Monday 12 April 2010

about a bit of lawn

As I walk to the office - on office days - I cross a bit of lawn clad with dogs' doings , which lets off the most nauseating whiffs during the summer months. The whole of Geneva walks their dogs on a green spot which is barely the size of a large sitting-room. It is a well-known fact now that you are supposed to wrap your dog's stools in little brown plastic bags and then dispose of them. Many people do. Many don't. And some only half do what they are supposed to. The result is a patch of grass which is covered with intact excrements of all shapes and sizes, little bits of fresh stuff the greatest part of which was put into a bag and thrown away, and bags full of brown turds which did not make it to the bin but were left to their own fates on the lawn.

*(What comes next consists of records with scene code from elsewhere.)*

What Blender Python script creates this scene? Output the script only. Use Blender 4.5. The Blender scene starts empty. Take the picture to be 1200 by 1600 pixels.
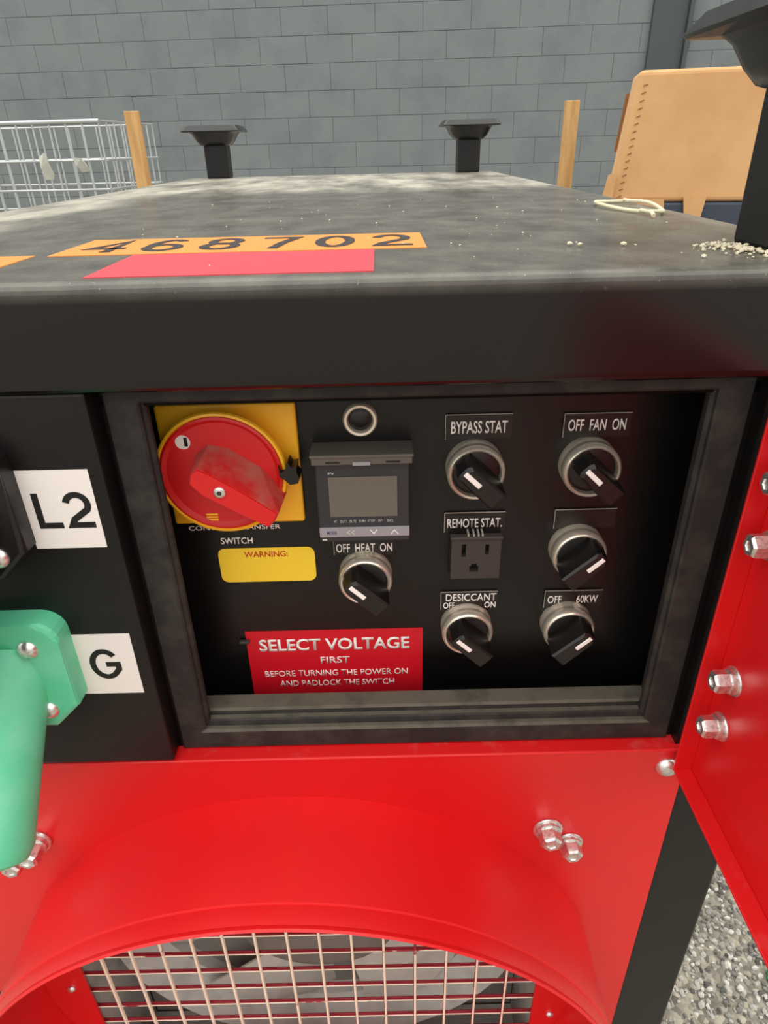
import bpy, bmesh, math, random
import numpy as np
from mathutils import Matrix, Vector

random.seed(7)
S = bpy.context.scene
COL = S.collection
PI = math.pi
ZC = 1.043                        # camera height above the ground; lid top is 1.000 m


def Zz(z):
    return z + ZC


# ------------------------------------------------------------------ camera
yaw, pitch, roll = math.radians(-0.1), math.radians(28.8), math.radians(-1.4)
fwd = Vector((math.sin(yaw) * math.cos(pitch), math.cos(yaw) * math.cos(pitch), -math.sin(pitch)))
rt = Vector((math.cos(yaw), -math.sin(yaw), 0))
upv = rt.cross(fwd)
r2 = math.cos(roll) * rt + math.sin(roll) * upv
u2 = -math.sin(roll) * rt + math.cos(roll) * upv
cam = bpy.data.cameras.new('camera')
cam.sensor_fit = 'VERTICAL'
cam.sensor_height = 36.0
cam.lens = 1040.0 / 1600.0 * 36.0
cam.clip_start = 0.01
camo = bpy.data.objects.new('camera', cam)
COL.objects.link(camo)
camo.matrix_world = Matrix(((r2.x, u2.x, -fwd.x, 0), (r2.y, u2.y, -fwd.y, -0.27),
                            (r2.z, u2.z, -fwd.z, ZC), (0, 0, 0, 1)))
S.camera = camo

# ------------------------------------------------------------------ overcast sky
W = bpy.data.worlds.new('overcast_sky')
S.world = W
W.use_nodes = True
nt = W.node_tree
nt.nodes.clear()
out = nt.nodes.new('ShaderNodeOutputWorld')
bg = nt.nodes.new('ShaderNodeBackground')
tc = nt.nodes.new('ShaderNodeTexCoord')
sep = nt.nodes.new('ShaderNodeSeparateXYZ')
rmp = nt.nodes.new('ShaderNodeMapRange')
rmp.inputs[1].default_value = 0.0
rmp.inputs[2].default_value = 1.0
rmp.inputs[3].default_value = 0.45
rmp.inputs[4].default_value = 1.75
nt.links.new(tc.outputs['Generated'], sep.inputs[0])
nt.links.new(sep.outputs['Z'], rmp.inputs[0])
nt.links.new(rmp.outputs[0], bg.inputs['Strength'])
bg.inputs['Color'].default_value = (1.0, 0.985, 0.95, 1)
nt.links.new(bg.outputs[0], out.inputs[0])
S.view_settings.view_transform = 'Standard'
S.view_settings.look = 'None'
S.view_settings.gamma = 1
S.view_settings.use_curve_mapping = False
S.view_settings.exposure = 0.80


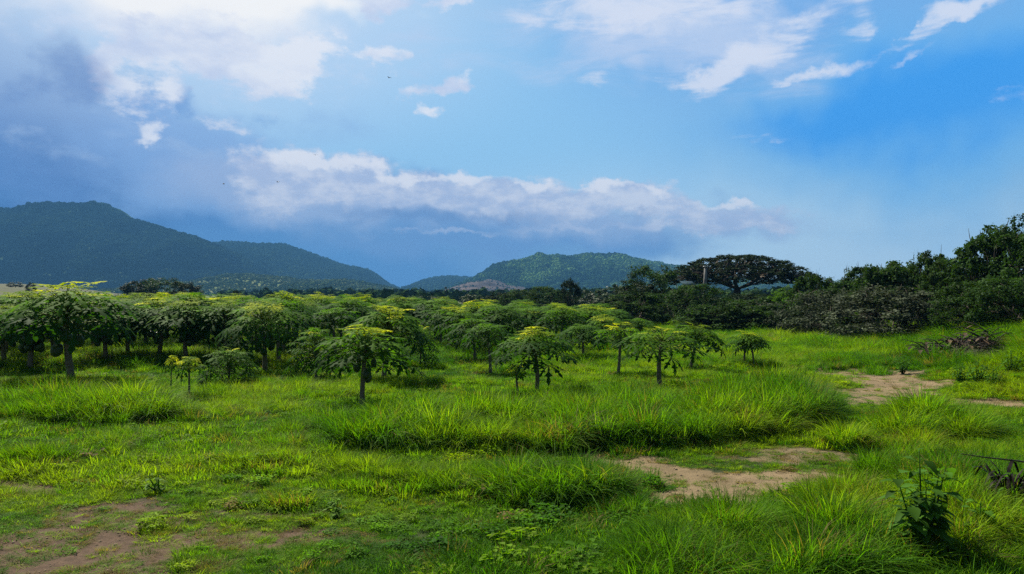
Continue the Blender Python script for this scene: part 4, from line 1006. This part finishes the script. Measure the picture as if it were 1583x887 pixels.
# black trunk at the edge
x, y = on_ground(1581, 520); o = link('old_tree', None, None, (x, y + 1.0, gz1(x, y + 1))); tag(o, 'black tree trunk at the right edge beside the brush heap', 'tree')
mb = MB(); mb.tube([(0, 0, -.2), (.03, 0, .6), (-.04, 0, 1.5), (.1, 0, 3.0)], [.17, .13, .11, .08], 9); mb.tube([(-.04, 0, 1.4), (-.4, .1, 2.2), (-.9, .1, 2.8)], [.07, .05, .03], 6)
link('trunk', mb.mesh('trunk', M['bark']), o)
for k, me in TV['bush'][1].items():
    if k == 'foliage': c = link('crown', me, o); c.location = (0, 0, 2.0); c.scale = (3.0, 2.6, 1.6)

# ------------------------------------------------------------------ birds
def bird_mesh():
    mb = MB(); mb.ball((0, 0, 0), (.07, .20, .06), 8, 6); mb.ball((0, .21, .02), (.04, .06, .04), 6, 5)
    mb.add([(-.02, -.16, 0), (.02, -.16, 0), (.06, -.34, .01), (-.06, -.34, .01)], [(0, 1, 2, 3)])
    for s in (-1, 1):
        V = [(s * .04, .10, .03), (s * .04, -.08, .03), (s * .30, -.06, .14), (s * .30, .12, .15), (s * .62, -.10, .08), (s * .60, .03, .09)]
        mb.add(V, [(0, 1, 2, 3), (3, 2, 4, 5)])
    return mb.mesh('bird', M['black'])
bm_ = bird_mesh()
for px, py, d, lab in [(601, 119, 120, 'tiny black bird alone in the blue below the small white clouds'), (345, 284, 130, 'tiny black bird before the left end of the long cloud'), (429, 281, 125, 'tiny black bird before the white part of the long cloud'), (487, 239, 150, 'tiny bird at the upper edge of the long cloud')]:
    o = link('bird', bm_, None, (pt(px, d), d, EYE + (HY - py) / F * d), rnd.random() * 6, .85); tag(o, lab, 'bird', 'birds in the sky')

# ------------------------------------------------------------------ haze
mb = MB(); mb.box((0, 1955, 160), (8100, 4270, 340)); 
hm, g, out = new_mat('haze'); pv = g.new('ShaderNodeVolumePrincipled'); pv.inputs['Color'].default_value = (.13, .38, .74, 1); pv.inputs['Density'].default_value = .00018
pv.inputs['Anisotropy'].default_value = 0.0
g.l.new(pv.outputs[0], out.inputs['Volume'])
hz = link('haze', mb.mesh('haze', hm, False)); tag(hz, 'thin blue haze in the air before the hills', 'haze', kind='stuff')
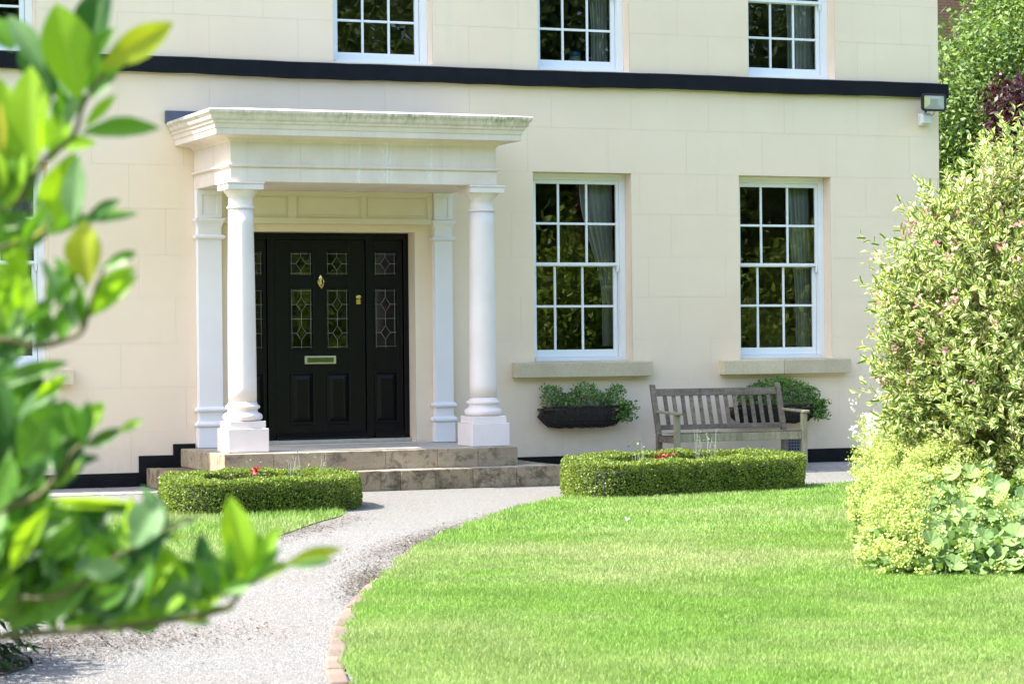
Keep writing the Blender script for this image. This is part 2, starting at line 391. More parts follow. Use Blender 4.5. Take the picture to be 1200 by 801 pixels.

I usually cross this particular patch of grass at the same time as a woman whose necklaces are as large as her dog is small. She never cleans up what her dog does. It must be the only time of the day, in fact, when she pretends that her dog is not hers. After having dragged it across the street too fast for it to sniff a lamp post, lift a leg or deposit a shite, she lets it off the lead the moment she touches the grass. The poor thing is so desperate that it looks for a spot where it can perform, with its arse already at the level of the ground and the beginnings of its creation on its way out, while its mistress saunters distractedly across the lawn, looking with great intent at the clouds forming above or the intriguing architecture on the buildings opposite.